Employing a MoO2@NiO heterojunction as a highly selective and efficient electrochemical ethanol-to-acetaldehyde conversion catalyst

Abstract

The electrochemical manipulation of organic compounds offers a promising alternative for the synthesis of valuable organic materials under mild conditions. In this study, the MoO₂@NiO heterostructure was successfully synthesized as an efficient thin-film electrode material for electrochemical ethanol oxidation, using amorphous Ni(OH)_x nanosheets as the precursor.
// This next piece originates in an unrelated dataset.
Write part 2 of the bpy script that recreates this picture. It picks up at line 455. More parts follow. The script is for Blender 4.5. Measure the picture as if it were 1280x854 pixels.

During electrocatalytic ethanol oxidation, this electrode exhibited a significantly reduced overpotential, achieving a value of only 1.41 V at a current density of 50 mA cm⁻². Additionally, product analysis revealed that the heterojunction electrode demonstrated high faradaic efficiency (70%) and selectivity (80%) for acetaldehyde. The outstanding performance of this electrode can be attributed to the in situ transformation of MoO₂ species during the catalytic process. In the electrolyte, MoO₂ exists as MoO₄²⁻ and undergoes a series of processes including precipitation, dissolution, and redeposition on the electrode surface. These processes lead to the formation of a novel molecular outer layer, significantly enhancing the activity and stability of the electrode material. This study provides valuable insights into the potential replacement of anodes in the electrocatalytic oxidation of ethanol in aqueous solutions, thereby contributing to the development of more efficient and sustainable electrochemical systems.